Hikâyelerim 19 Kötü Huyun Kaldırılması İçindir

Uzun zamandır tanışırız. Bir araya geldiğimizde muhabbetin közünü karıştırmayı ihmal etmeyiz. Zira bu sohbeti harlar ve bizlere kıvamını bulmuş manevi yemişlerin ikramına sebep olur.

İyi bir gözlemci, sahih bir Anadolu insanı, samimiyeti gölgesinden evvel insanlara ulaşan organik bir kişilik olduğundan topladığı malzemeler de aynı özelliği taşır.

Üzerinden kaldırmak istediği lekeleri hesaba katarak bir nevi arınma eylemi olarak hikâyelerini kaleme aldığından okuyucularında da aynı etkiyi gösterir.

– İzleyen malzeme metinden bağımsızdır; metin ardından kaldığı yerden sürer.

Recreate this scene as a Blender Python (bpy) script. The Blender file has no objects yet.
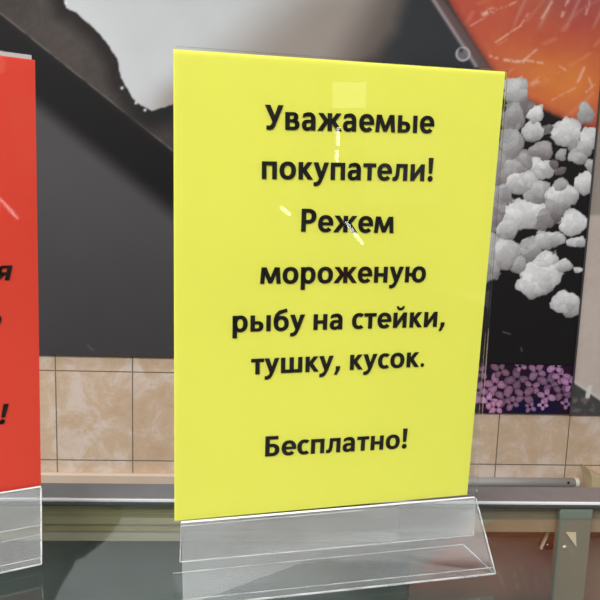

Bugün sizlerle kendisini tiyatrocu yönünü öne çıkartarak tanıştırmak istedim. Eğer bugüne kadar Bekir Tuncer Salihoğlu’nun bir kitabını okumamışsanız bu geç kalmışlığı süratle telefi etmelisiniz.

UĞUR CANBOLAT

———————–

Kültür ve edebiyat ne zaman ilgi alanınıza girdi?

– Ortaokul sıralarında, orta 3 Türkçe Öğretmenimizin dönem ev ödevi olarak “Çocuklar unutamadığınız bir anınızı yazarak getirin” demesi ile sınıftaki diğer arkadaşlarımızın zoraki birer sayfa doldurduğu bir ortamda benim dolu dolu beş sayfa ödev vermem akıcılığı, üslubu ve konuyu, anıyı hikâyeleştirmem öğretmenimizin dikkatini çekmiş. Notunu vermiş teşekkür ile sınıfa dağıtırken, herkesin ödevini dağıtırken benim ödevim gelmedi, notumu söylemedi ve hiç konu açmadı, ısrar ile parmak kaldırdım. “Hocam benim ödev bana gelmedi, notumu bilmiyorum. Acaba size ulaşmadı mı?” dedim. Bana dönerek sus işareti yaptı ve tekrar sınıfa döndü. Yazılan ödevler ve alınan notlar hakkında konuştu. En son cümlesini benim için ayırdı;

“Arkadaşlar ileride bu arkadaşınızın eserlerini vitrinlerde dizili olarak görürseniz şaşırmayın.”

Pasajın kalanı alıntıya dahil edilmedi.